On April 2, 1969 five-man squads of New York policemen, armed with shotguns and wearing bulletproof vests, pounded on a succession of apartment doors throughout New York City, rounding up members of the Black Panther party. Thirteen of twenty-one suspects were charged and tried for attempted arson, attempted murder, and conspiracies to blow up various police stations, school buildings, a railroad yard, and the Bronx Botanical Gardens. But the forces of "law and order" behaved in a decidedly less lawful manner than the defendants. The Briar Patch brilliantly examines the proceedings, from the police undercover operations that first implicated the Panthers, to their acquittal on all charges. It remains a seminal book - not just about the Panther 21, but about the quality of justice in America.

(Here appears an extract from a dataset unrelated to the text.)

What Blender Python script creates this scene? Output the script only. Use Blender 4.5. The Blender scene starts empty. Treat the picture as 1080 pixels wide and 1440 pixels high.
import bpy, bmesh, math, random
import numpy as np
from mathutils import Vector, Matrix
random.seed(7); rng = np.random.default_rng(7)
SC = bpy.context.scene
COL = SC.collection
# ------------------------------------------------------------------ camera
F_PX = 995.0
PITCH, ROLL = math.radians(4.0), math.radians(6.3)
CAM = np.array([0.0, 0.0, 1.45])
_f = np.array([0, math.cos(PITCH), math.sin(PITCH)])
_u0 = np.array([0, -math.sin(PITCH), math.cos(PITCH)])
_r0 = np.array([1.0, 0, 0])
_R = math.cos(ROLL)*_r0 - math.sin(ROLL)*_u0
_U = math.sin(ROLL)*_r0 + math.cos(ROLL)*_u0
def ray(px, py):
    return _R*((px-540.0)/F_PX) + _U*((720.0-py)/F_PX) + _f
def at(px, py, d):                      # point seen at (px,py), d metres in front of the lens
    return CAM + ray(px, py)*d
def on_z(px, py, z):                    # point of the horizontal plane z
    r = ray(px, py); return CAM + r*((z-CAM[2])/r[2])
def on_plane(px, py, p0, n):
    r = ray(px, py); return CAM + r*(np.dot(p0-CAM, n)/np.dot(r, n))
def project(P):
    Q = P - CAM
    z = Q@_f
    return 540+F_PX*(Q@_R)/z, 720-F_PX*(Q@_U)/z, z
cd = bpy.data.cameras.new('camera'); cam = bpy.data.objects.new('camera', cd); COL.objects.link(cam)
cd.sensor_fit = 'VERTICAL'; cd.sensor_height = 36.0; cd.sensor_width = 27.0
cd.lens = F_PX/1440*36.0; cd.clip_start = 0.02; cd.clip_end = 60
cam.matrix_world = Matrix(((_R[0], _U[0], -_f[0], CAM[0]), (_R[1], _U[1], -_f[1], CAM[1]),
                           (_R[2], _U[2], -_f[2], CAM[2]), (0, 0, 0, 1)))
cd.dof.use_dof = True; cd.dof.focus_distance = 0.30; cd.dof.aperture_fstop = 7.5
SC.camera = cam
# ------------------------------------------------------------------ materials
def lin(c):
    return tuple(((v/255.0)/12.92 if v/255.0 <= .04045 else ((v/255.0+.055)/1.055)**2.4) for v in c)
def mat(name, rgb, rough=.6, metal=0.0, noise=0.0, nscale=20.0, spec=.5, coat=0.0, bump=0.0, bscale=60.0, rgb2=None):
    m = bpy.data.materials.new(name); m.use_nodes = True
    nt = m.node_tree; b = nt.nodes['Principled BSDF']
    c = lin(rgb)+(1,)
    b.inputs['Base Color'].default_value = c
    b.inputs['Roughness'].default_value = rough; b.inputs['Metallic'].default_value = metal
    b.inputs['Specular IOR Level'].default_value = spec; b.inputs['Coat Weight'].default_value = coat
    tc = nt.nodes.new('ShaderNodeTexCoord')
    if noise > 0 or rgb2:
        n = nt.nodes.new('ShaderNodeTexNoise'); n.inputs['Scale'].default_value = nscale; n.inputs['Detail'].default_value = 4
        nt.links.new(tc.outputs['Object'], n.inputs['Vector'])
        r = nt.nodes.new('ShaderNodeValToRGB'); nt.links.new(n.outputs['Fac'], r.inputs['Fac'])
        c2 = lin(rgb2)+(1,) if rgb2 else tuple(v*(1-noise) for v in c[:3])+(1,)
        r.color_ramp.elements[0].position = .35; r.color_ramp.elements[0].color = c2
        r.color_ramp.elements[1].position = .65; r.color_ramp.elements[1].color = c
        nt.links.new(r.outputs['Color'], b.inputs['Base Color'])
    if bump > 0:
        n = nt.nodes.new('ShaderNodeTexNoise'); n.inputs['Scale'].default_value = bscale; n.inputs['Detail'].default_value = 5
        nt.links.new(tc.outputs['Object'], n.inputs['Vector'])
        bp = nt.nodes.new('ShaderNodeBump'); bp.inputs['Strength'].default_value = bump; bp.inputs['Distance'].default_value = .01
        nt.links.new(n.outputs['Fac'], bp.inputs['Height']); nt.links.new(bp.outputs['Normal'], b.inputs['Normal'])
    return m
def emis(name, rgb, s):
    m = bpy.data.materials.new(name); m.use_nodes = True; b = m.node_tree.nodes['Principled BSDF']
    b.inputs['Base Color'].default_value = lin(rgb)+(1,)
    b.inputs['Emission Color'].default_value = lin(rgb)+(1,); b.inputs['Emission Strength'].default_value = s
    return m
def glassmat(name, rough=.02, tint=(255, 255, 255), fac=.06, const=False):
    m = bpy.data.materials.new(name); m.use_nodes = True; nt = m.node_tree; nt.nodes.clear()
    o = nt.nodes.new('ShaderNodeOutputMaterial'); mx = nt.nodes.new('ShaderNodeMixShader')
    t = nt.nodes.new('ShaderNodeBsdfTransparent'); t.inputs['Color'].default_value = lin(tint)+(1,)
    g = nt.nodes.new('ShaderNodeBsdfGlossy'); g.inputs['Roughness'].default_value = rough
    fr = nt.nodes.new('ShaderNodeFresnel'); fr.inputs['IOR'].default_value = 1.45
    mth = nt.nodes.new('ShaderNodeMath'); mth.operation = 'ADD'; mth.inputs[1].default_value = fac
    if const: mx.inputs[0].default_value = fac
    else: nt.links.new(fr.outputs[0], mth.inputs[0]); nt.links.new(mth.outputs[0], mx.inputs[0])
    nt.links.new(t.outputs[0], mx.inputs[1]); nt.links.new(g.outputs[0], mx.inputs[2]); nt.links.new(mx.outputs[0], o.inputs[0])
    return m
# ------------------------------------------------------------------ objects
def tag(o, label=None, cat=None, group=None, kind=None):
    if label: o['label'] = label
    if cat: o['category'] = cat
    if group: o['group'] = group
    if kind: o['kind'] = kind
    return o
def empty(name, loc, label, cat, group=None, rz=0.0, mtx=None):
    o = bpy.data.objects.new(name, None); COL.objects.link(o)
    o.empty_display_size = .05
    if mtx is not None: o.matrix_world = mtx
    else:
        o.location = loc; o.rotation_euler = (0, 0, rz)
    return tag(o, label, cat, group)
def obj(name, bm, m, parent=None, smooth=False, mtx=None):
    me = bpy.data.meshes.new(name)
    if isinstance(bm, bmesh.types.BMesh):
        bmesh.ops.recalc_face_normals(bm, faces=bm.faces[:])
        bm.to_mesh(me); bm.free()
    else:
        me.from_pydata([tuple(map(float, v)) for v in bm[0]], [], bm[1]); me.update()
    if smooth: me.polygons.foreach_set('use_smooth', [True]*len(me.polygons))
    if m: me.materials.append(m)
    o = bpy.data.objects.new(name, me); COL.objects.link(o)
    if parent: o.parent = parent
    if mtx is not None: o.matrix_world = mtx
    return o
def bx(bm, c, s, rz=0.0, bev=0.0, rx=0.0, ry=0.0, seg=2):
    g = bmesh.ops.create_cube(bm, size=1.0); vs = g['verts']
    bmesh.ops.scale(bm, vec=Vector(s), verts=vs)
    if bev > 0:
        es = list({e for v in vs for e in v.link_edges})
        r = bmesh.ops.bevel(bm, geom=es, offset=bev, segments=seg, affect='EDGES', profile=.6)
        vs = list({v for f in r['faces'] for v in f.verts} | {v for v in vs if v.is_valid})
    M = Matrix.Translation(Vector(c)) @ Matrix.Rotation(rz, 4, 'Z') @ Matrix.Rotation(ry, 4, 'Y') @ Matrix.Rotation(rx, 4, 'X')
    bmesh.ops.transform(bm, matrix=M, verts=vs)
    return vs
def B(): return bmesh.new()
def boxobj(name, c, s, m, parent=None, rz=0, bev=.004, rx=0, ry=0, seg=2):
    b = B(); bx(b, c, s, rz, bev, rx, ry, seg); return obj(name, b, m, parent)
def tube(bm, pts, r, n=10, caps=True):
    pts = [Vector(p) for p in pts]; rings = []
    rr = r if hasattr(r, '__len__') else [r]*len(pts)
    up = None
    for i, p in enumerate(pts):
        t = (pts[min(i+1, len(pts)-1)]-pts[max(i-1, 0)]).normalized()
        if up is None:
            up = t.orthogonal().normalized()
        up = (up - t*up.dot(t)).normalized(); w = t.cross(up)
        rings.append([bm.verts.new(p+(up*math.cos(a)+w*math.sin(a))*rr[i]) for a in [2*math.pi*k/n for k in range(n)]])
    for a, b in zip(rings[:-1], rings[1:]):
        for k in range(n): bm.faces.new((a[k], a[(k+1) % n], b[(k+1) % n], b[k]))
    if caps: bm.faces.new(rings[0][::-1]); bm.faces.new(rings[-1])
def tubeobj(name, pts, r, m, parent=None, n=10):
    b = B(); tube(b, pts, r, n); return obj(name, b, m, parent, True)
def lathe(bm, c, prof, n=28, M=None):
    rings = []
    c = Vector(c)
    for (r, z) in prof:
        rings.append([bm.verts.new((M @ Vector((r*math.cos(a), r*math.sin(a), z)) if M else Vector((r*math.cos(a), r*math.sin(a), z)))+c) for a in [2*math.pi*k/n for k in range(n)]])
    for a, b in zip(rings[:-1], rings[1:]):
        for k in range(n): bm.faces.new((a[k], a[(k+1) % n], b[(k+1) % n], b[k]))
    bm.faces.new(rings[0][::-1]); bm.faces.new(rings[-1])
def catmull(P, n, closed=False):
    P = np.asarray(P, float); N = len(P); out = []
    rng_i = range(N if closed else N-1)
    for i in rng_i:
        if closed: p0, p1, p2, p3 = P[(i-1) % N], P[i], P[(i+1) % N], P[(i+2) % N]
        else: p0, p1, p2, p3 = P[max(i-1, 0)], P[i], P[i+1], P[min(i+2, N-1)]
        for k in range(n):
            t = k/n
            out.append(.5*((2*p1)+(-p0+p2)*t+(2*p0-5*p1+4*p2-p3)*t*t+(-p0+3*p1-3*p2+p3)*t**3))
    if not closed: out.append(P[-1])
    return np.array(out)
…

This book is terrible. I would never read it unless you are trying to gain a full picture of the political climate surrounding the trial of the New York 21 Black Panthers. The author calls himself a journalist, but seems to lack any research skills, and has no problem letting his blatant bias, bigotry and racism shape this entire work. He never sites interviews or primary sources, but presumes to know the interworking of minds of people he has no respect for. It seems unlikely these same people would have divulged their thoughts to him, so one can only conclude he is speculating, at best. Kempton falls into tired tropes of racism, referring to Black men and women with racial slurs, and framing people as primitive, unsophisticated and unable to understand the political world or implications of it. Kempton portrays himself as all knowing and able to see the "bigger" picture in a way the judge, prosecutor, defenders, and defendants are unable to. In short, he is arrogant, bigoted, and unable to admit that he is not objective and this taints everything.
This book is the most accurate account from this particular trial to be found anywhere in the world. It was recommended to me by a man with a PhD. in sociology.
Murray Kempton was a long-time writer for the New York Post before Murdoch bought it out and made it very biased. I believe this book is actually a collection of columns that were in the New Republic. However, I may be mistaken. Kempton did cover the trial in person from the start to finish. His strengths as a journalist include the ability to vividly describe the people that he covered without inserting himself into the story in any facet.
This is collegiate level reading and is better served being savored over the course of time as opposed to being crammed as quickly as possible.
The downside to this book is that it is from 1973, so many of the people covered here went on to other things over the years.
It is a mandatory book if you want an accurate description of a very messy Black Panther trial.
DNF. I was very interested in reading this story, and I'm positive it's an important and fascinating one. But Kempton writes in a quasi-passive voice in run-on sentences that are nearly impossible to parse. He seems more interested in showing how good a stylist he is than actually communicating.